Craig Walker, former Editorial Director of Scholastic Paperbacks, shares the story behind The Land of Elyon Book 1: The Dark Hills Divide.

Something there is that doesn't love a wall.
That wants it down.

— Robert Frost

At publishing houses these days, it isn't unusual to receive an unsolicited children's fantasy story. It is unusual to receive one that takes inspiration from a Robert Frost poem; that is beautifully self-published; and that features a beguiling heroine who captures your heart and pulls you into her story from the very first page. Yet, that is exactly what we received when author Patrick Carman sent us The Dark Hills Divide, the first book in a remarkable trilogy, The Land of Elyon.

This is the story of a young girl, Alexa, who is so thin her arm could probably fit through her father's wedding ring. She lives in a safe and friendly walled kingdom. But what is walled out (or walled in) is a dark and potentially dangerous mystery; a mystery Alexa was born to unravel. Her bravery, character and intellect make her a classic hero.

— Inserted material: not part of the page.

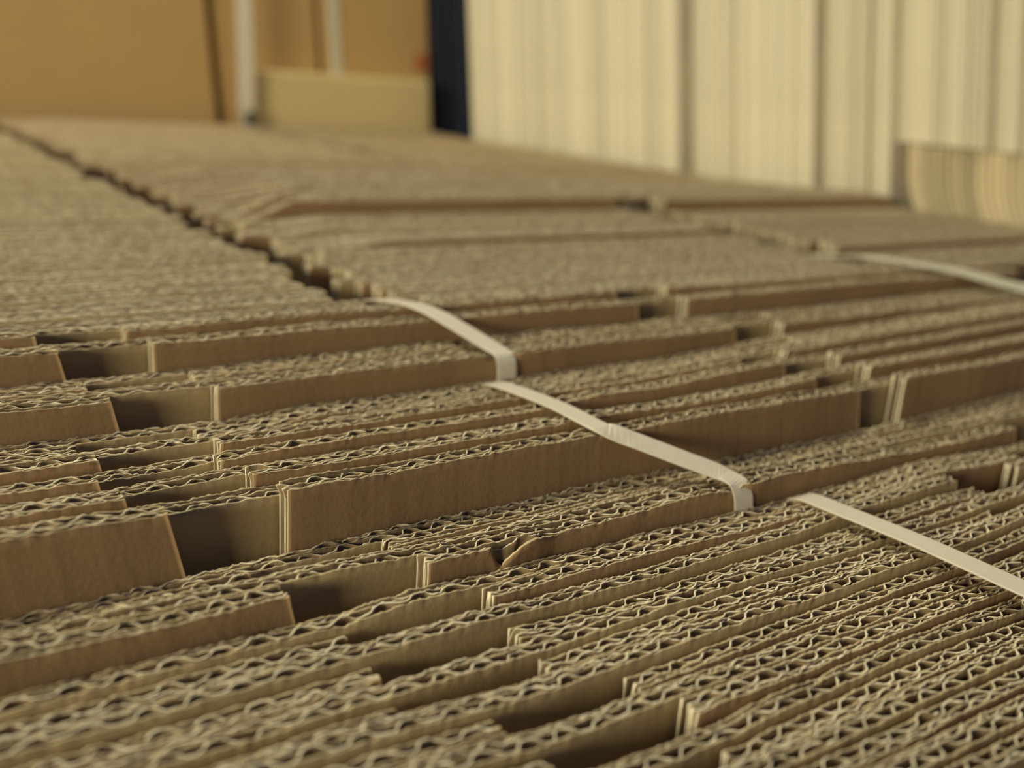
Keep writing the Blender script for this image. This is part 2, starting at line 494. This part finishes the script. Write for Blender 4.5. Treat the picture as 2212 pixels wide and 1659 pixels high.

Author Patrick Carman shares how he came to develop the story of Alexa and the Land of Elyon:

Three years ago I began telling stories to my two elementary school daughters about a girl who lived in a walled city and escaped each week to have outlandish adventures in the woods and the mountains outside her confined kingdom. As the months rolled by and the tales kept coming I filled a journal with what I felt were the most important themes, settings, and people of the story. Much of what was said to my children in those early days did not make it to the written page, but the core of what The Dark Hills Divide has become was born out of an intimate relationship with my own children and an attempt to help them understand the complexities of the world around them.

What started as a family tradition of quiet storytelling by candlelight has turned into something entirely more than I had originally envisioned. I spent a year turning those ideas and stories into a book and another six months sweating the editing details before commissioning an artist to paint the book cover. 10,000 self-published copies later Scholastic stepped in to take The Dark Hills Divide to a national audience, and I couldn't be more pleased with the partnership we've forged and the vision we have for bringing this book to kids and adults everywhere.

This story has its roots in a personal experience with my own children, but I've also had the experience of sharing the story with over 20,000 kids in the past year as I've visited Northwest schools. I hope that my story will find its home in the hearts of these and many more children and young adults in the years to come.